To demonstrate the improvement in switching speed, a test system was prepared with high-speed switching modules of a three-level converter (±5kV-300kVA, Fig. 5), and its performance was tested. Fourfold higher-speed driving (switching speed 2kHz) was achieved compared to a conventional power converter (500Hz) using Si semiconductor devices alone. In three-level converters, we are able to eliminate the insulating transformer and the filter space is also greatly reduced. Our estimation shows that the space is reduced to one-fifth that of a conventional power converter system using Si semiconductor devices alone (Fig. 6).

The developed technology greatly reduces the size and the space of a high-voltage, high-power converter system; this would lead to the wide use of power converters in social infrastructure systems. There is a growing worldwide demand for high-voltage, high-power converters, and the present results are important not only from the viewpoint of establishing a competitive edge in the industry but also from the viewpoint of furthering cooperation in environmental technology.

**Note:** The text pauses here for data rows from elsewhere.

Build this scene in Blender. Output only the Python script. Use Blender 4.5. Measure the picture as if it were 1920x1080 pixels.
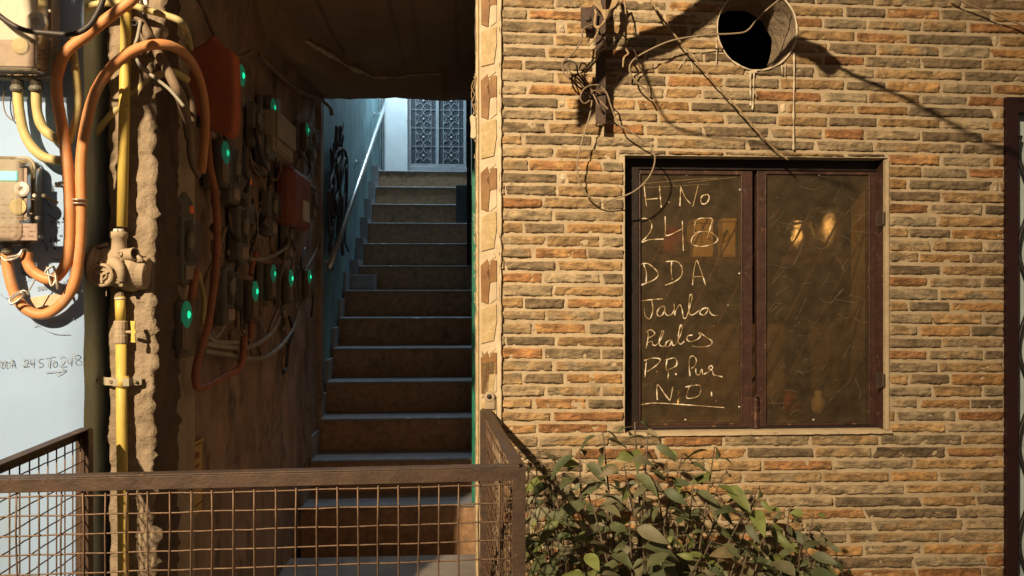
import bpy, math, random
from mathutils import Vector, noise as mnoise, Matrix
R = math.radians
random.seed(7)
for o in list(bpy.data.objects): bpy.data.objects.remove(o)
scene = bpy.context.scene
C = scene.collection
# ------------------------------------------------------------------ camera, world, lamps, exposure
EYE = 1.55; F = 1480.0
TH = math.atan(0.0625); CN, SN = math.cos(TH), math.sin(TH)
cam = bpy.data.cameras.new('camera'); cam.lens = 36*F/1920; cam.sensor_width = 36; cam.clip_end = 200; cam.clip_start = .02
co = bpy.data.objects.new('camera', cam); co.location = (0, 0, EYE); co.rotation_euler = (R(90), 0, 0)
C.objects.link(co); scene.camera = co
w = bpy.data.worlds.new('World'); scene.world = w; w.use_nodes = True
nt = w.node_tree; bg = nt.nodes['Background']
sky = nt.nodes.new('ShaderNodeTexSky'); sky.sky_type = 'NISHITA'; sky.sun_disc = False
sky.sun_elevation = R(-4); sky.sun_rotation = R(150)
mx = nt.nodes.new('ShaderNodeMix'); mx.data_type = 'RGBA'; mx.blend_type = 'ADD'; mx.inputs[0].default_value = 1
nt.links.new(sky.outputs[0], mx.inputs[6]); mx.inputs[7].default_value = (.95, .66, .46, 1)   # city glow of a night sky
nt.links.new(mx.outputs[2], bg.inputs[0]); bg.inputs[1].default_value = 0.135

def lamp(name, kind, loc, energy, col, size=.1, target=None, spot=None):
    l = bpy.data.lights.new(name, kind); l.energy = energy; l.color = col
    if kind == 'AREA': l.size = size
    else: l.shadow_soft_size = size
    o = bpy.data.objects.new(name, l); o.location = loc; C.objects.link(o)
    if target is not None:
        d = Vector(target)-Vector(loc); o.rotation_euler = d.to_track_quat('-Z', 'Y').to_euler()
    if spot: l.spot_size = R(spot[0]); l.spot_blend = spot[1]
    return o
street = lamp('street_light', 'SPOT', (-2.30, -2.75, 4.25), 3150, (1, .755, .465), .06, (-.80, 2.2, 2.0), (54, 1.0))
stair_l = lamp('stairwell_light', 'AREA', (-.8, 6.8, 4.7), 30, (.55, .80, 1.0), .5, (-.75, 6.2, 0))
door_l = lamp('landing_light', 'POINT', (-1.1, 7.6, 3.9), 34, (.62, .86, 1.0), .08)
vs = scene.view_settings; vs.view_transform = 'Standard'; vs.look = 'None'; vs.exposure = 0; vs.gamma = 1
scene.cycles.max_bounces = 8; scene.cycles.transparent_max_bounces = 16; scene.cycles.sample_clamp_indirect = 4

# ------------------------------------------------------------------ geometry helpers (local frame s, t, z : the house stands a few degrees turned)
def PT(px, py, T):                      # point on the frontal plane t = T
    u = (px-960)/F; D = T/(CN-u*SN)
    return (D*(u*CN+SN), T, EYE-(py-540)/F*D)
def PS(px, py, S):                      # point on the side plane s = S
    u = (px-960)/F; D = S/(u*CN+SN)
    return (S, D*(CN-u*SN), EYE-(py-540)/F*D)
def wl(p): return (p[0]*CN-p[1]*SN, p[0]*SN+p[1]*CN, p[2])
def nz(x, y, z, s=1): return mnoise.noise(Vector((x*s, y*s, z*s)))
def cat(pts, n=6, closed=False):
    P = [Vector(p) for p in pts]
    if len(P) < 3 or n < 2: return P
    out = []; m = len(P)
    rng = range(m if closed else m-1)
    for i in rng:
        g = (lambda k: P[k % m]) if closed else (lambda k: P[max(0, min(m-1, k))])
        a, b, c, d = g(i-1), g(i), g(i+1), g(i+2)
        for k in range(n):
            t = k/n
            out.append(.5*((2*b)+(c-a)*t+(2*a-5*b+4*c-d)*t*t+(3*b-a-3*c+d)*t**3))
    if not closed: out.append(P[-1])
    return out
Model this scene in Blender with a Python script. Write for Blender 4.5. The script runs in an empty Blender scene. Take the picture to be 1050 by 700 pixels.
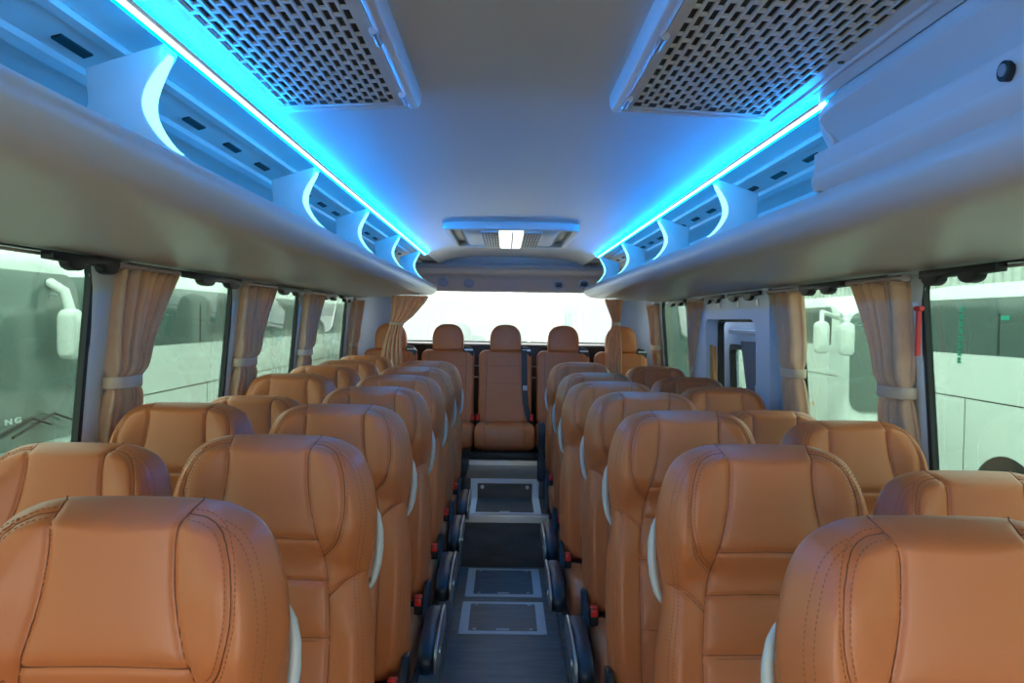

(a) Conventional circuit (with insulating transformer) (equivalent switching frequency 2kHz)	(b) Three-level converter (without insulating transformer) (equivalent switching frequency 4kHz)
Fig. 4 Comparison of circuits

Fig. 5 Exterior view of prototype power converter

(a) Conventional system (quadruple series connection with switching frequency 500Hz and insulating transformer)

(b) New system (three-level converter with switching frequency 2kHz and without insulating transformer)

Fig. 6 Space reduction effect (10MVA-class power converter)

The five institutes participating in the present joint research and development will continuously advance the project toward commercial use of the developed technology.